You see, into the over-the-top gaudiness that was the 1980s came something innovative and unique which played off that gaudiness, embraced it, and threw it back at you with a smile. And while it is true, so many things are extolled as being ‘ahead of their time’ without really deserving it, in the case of Buckaroo Banzai I believe it is apt. So many things we take for granted now were in play. The silly humor delivered with dead-pan seriousness, the ensemble cast of quirky characters and the exaggerated performances played with the utmost seriousness. But most of all the story was self-aware in a way that most films of that era were not. It understood that it was wacky, that it was slightly insane but, with a nod and a wink, it played it straight. It asked you to join in with the fun, be a part of joke. Yes, the plot was overly complicated, but that was part and parcel of the whole. We were dropped into the middle of a world and asked to catch up. It asked you to run along side or get left behind. Unfortunately in the 1980s not many were willing to put in the effort.

But now audiences are not only willing to join the ride, I think its expected. Picture Buffy the Vampire Slayer, but instead of a tough-as-nails mystically endowed teenager with a band of quirky friends fighting evil you have a neurosurgeon, particle physicist, race car driver, rock star samurai with a band (literally a band) of quirky friends fighting evil.
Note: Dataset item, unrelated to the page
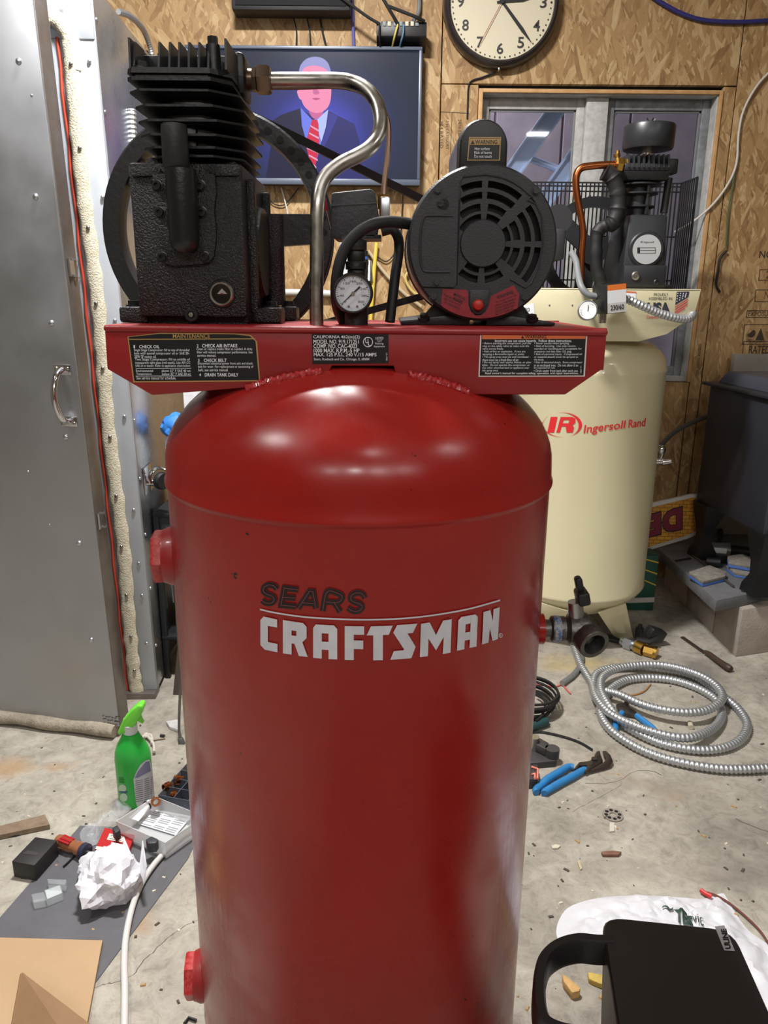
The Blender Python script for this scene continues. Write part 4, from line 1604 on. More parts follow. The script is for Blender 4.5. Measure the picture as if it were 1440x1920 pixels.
# mounting cradle
b = MB()
zb = ZT
for s_ in (-1, 1):
    b.prism([Vector((MC.x + s_ * 0.038, 0.965, zb + 0.012)), Vector((MC.x + s_ * 0.094, 0.965, zb + 0.0045)), Vector((MC.x + s_ * 0.094, 0.965, zb + 0.0005)), Vector((MC.x + s_ * 0.01, 0.965, zb + 0.0005)), Vector((MC.x + s_ * 0.01, 0.965, zb + 0.016))], (0, 0.15, 0), bev=0.0008)
    b.prism([Vector((MC.x + s_ * 0.072, 0.972, zb + 0.004)), Vector((MC.x + s_ * 0.050, 0.972, zb + 0.03)), Vector((MC.x + s_ * 0.030, 0.972, zb + 0.018)), Vector((MC.x + s_ * 0.03, 0.972, zb + 0.004))], (0, 0.01, 0))
crad = b.build('motor_cradle', IRONS, motor)
for s_ in (-1, 1):
    stud(motor, 'cradle_bolt', (MC.x + s_ * 0.066, 0.966, zb + 0.008), (0, -0.3, 1), 0.0058, 'hex', IRONS)

# ------------------------------------------------------------------ discharge pipe and small line
RP = 0.0084
ypp = 1.03
pts = [PY(470, 151, ypp), PY(520, 150, ypp), PY(580, 150, ypp), PY(625, 150, ypp - .005), PY(655, 153, ypp - .01), PY(685, 166, ypp - .02), PY(706, 192, ypp - .03), PY(714, 225, ypp - .04), PY(709, 255, ypp - .05), PY(692, 278, ypp - .06), PY(668, 293, ypp - .065), PY(640, 307, ypp - .07), PY(614, 328, ypp - .075), PY(600, 355, ypp - .08), PY(595, 395, ypp - .085), PY(594, 480, ypp - .085), PY(593, 560, ypp - .085)]
e = pts[-1].copy()
pts.append(Vector((e.x, e.y, ZT - 0.002)))
b = MB()
b.tube(cat(pts, 5), RP, 14)
dpipe = b.build('discharge_pipe', STEEL, rc_)
NUT = mk('bronzed_nut', (120, 100, 84), 0.3, 0.9)
b = MB()
n0 = PY(466, 150, ypp)
b.cyl(n0 + Vector((-0.006, 0, 0)), n0 + Vector((0.006, 0, 0)), 0.0125, n=12)
b.cyl(n0 + Vector((0.005, 0, 0)), n0 + Vector((0.010, 0, 0)), 0.014, n=6)
b.lathe([(0.0145, 0.010), (0.0165, 0.0115), (0.0165, 0.024), (0.0145, 0.027), (0.0095, 0.028)], n0, (1, 0, 0), n=6)
b.build('compression_nut', NUT, dpipe)
b = MB()
sp_ = [PY(500, 163, ypp + .004), PY(560, 163, ypp + .004), PY(640, 162, ypp), PY(690, 178, ypp - .005), PY(716, 205, ypp - .008), PY(728, 235, ypp - .012), PY(727, 290, ypp - .02), PY(721, 340, ypp - .03), PY(719, 372, ypp - .035)]
b.tube(cat(sp_, 5), 0.0033, 8)
sline = b.build('unloader_line', mk('brown_tube', (130, 104, 86), 0.35, 0.8), rc_)
b = MB()
q0 = sp_[-1]
b.cyl(q0 + Vector((0, 0, 0.004)), q0 + Vector((0, 0, -0.012)), 0.0078, n=6)
b.cyl(q0 + Vector((0, 0, -0.012)), q0 + Vector((0, 0, -0.032)), 0.0056, n=6)
b.build('line_fitting', BRASS, sline)

# ------------------------------------------------------------------ pressure switch, gauge column, cables
ys = 0.985
b = MB()
sw_ = lambda x, y, Y=ys: PY(x, y, Y)
fr = [sw_(621, 361), sw_(697, 353), sw_(704, 363), sw_(711, 410), sw_(706, 447), sw_(628, 449), sw_(621, 440), sw_(619, 395)]
b.prism(fr, (0, 0.055, 0), bev=0.003)
b.prism([sw_(640, 449), sw_(715, 447), sw_(715, 440), sw_(640, 443)], (0, 0.06, 0))
SWB = mk('switch_grey_black', (46, 47, 50), 0.55, bump=(240, 0.2))
psw = b.build('pressure_switch', SWB, rc_)
b = MB()
b.prism([sw_(619, 384), sw_(706, 379), sw_(706, 381.5), sw_(619, 386.5)], (0, -0.001, 0))
b.build('switch_seam', mk('seam_grey', (70, 71, 75), 0.6), psw)
b = MB()
b.tube([sw_(604, 372, ys), sw_(612, 394, ys + .01), sw_(621, 430, ys + .012)], 0.0017, 8)
lev = b.build('lever', STEEL, psw)
b = MB()
b.tube([sw_(602.5, 368, ys), sw_(605, 376, ys), sw_(610, 394, ys + .005)], [0.0036, 0.0046, 0.0036], 10)
b.build('lever_tip', mk('lever_red', (170, 40, 38), 0.4), psw)
b = MB()
b.box(sw_(722, 395, ys + .01), (0.012, 0.02, 0.03), bev=0.002)
b.build('switch_terminal', ZINC, psw)
yg = 0.955
gc = PY(662, 550, yg - 0.022)
b = MB()
colx = PY(668, 500, yg).x
for (ya, yb, r_) in ((449, 470, .0125), (470, 490, .0105), (490, 506, .0125), (506, 524, .0105), (524, 616, .0140)):
    za, zb2 = PY(668, ya, yg).z, PY(668, yb, yg).z
    b.lathe([(r_ * .93, za), (r_, za - .001), (r_, zb2 + .001), (r_ * .93, zb2)], (colx, yg, 0), (0, 0, 1), n=20)
b.cyl((colx, yg, gc.z), (gc.x, yg - 0.02, gc.z), 0.010, n=16)
b.build('manifold_column', mk('blackened_fitting', (44, 42, 40), 0.5, 0.5, bump=(150, 0.3)), psw)
GR = 0.0222
b = MB()
b.lathe([(GR * .6, 0.022), (GR, 0.020), (GR * 1.02, 0.004), (GR * 1.06, 0.002), (GR * 1.06, -0.003), (GR * 1.0, -0.005), (GR * .93, -0.005), (GR * .90, -0.001)], gc, (0, 1, 0), n=40)
gau = b.build('pressure_gauge', mk('gauge_case', (40, 38, 37), 0.35, 0.3), rc_)
b = MB()
b.cyl(gc + Vector((0, -0.0012, 0)), gc + Vector((0, 0.0, 0)), GR * .93, n=40)
gs = lambda dy: (lambda r_, a: gc + Vector((GR * r_ * math.cos(R(a)), -dy, GR * r_ * math.sin(R(a)))))
g1 = gs(0.0015)
for k in range(41):
    a = 225 - 270 * k / 40
    ra = 0.86
    rb = 0.74 if k % 5 == 0 else 0.79
    p0, p1 = g1(ra, a), g1(rb, a)
    t_ = (p1 - p0).normalized().cross(Vector((0, 1, 0))) * (0.00022 if k % 5 else 0.0004)
    b.poly([p0 - t_, p0 + t_, p1 + t_, p1 - t_], 1)
for k, t in enumerate(('0', '40', '80', '120', '160', '200', '240', '280', '300')):
    p = g1(0.60, 225 - 270 * k / 8)
    w_ = 0.0012 * len(t)
    b.text(t, (p.x - w_, p.z + 0.0012, p.x + w_, p.z - 0.0012), lambda x, z: Vector((x, p.y, z)), 1)
for sgn in (-1, 1):
    p = gc + Vector((sgn * GR * 0.22, -0.0013, -GR * 0.66))
    b.cyl(p, p + Vector((0, -0.0016, 0)), 0.0013, n=10, mi=2)
b.build('gauge_face', [mk('gauge_white', (208, 212, 220), 0.35), PRINTB, STEEL], gau)
b = MB()
a = 222
p0, p1 = gs(.0028)(0.80, a), gs(.0028)(0.5, a + 180)
t_ = Vector((-math.sin(R(a)), 0, math.cos(R(a)))) * 0.0005
b.prism([p0 - t_ * .4, p0 + t_ * .4, p1 + t_ * 2.2, p1 - t_ * 2.2], (0, -0.0004, 0))
b.build('needle', PRINTB, gau)
b = MB()
b.cyl(gc + Vector((0, -0.001, 0)), gc + Vector((0, -0.004, 0)), 0.0022, n=14)
b.build('needle_hub', STEEL, gau)
b = MB()
yc2 = 0.945
pts = [PY(776, 421, .98), PY(755, 418, .965), PY(728, 416, .955), PY(697, 422, yc2), PY(668, 440, yc2), PY(646, 468, yc2), PY(634, 505, yc2), PY(630, 545, yc2 + .005), PY(634, 580, yc2 + .02), PY(645, 604, yc2 + .03)]
b.tube(cat(pts, 5), 0.0068, 12)
b.build('motor_cable', BLKR, rc_)
b = MB()
pts = [PY(715, 434, 1.0), PY(735, 430, 1.0), PY(746, 445, 1.0), PY(748, 470, 1.0), PY(742, 510, .99), PY(736, 560, .98), PY(731, 604, .975)]
b.tube(cat(pts, 5), 0.0062, 12)
b.build('supply_cable', BLKR, rc_)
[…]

Seriously, how could that fail? Obviously I’m thinking series here, but another film would be nice too.

Basically Buckaroo Banzai is just fun. Simply add some 21st century plot-lines and character development. And viola! years of entertainment and brilliance.

Just think, exploring the life and adventures of Perfect Tommy, Reno Nevada, New Jersey and Rawhide. Wouldn’t you like to learn more about Buckaroo and Penny Priddy? Not to mention John Booty. (Sorry, Boo-Tay!)

The world is ready, we need Buckaroo Banzai. Besides weren’t we promised Buckaroo Banzai Against the World Crime League? I beleive we were.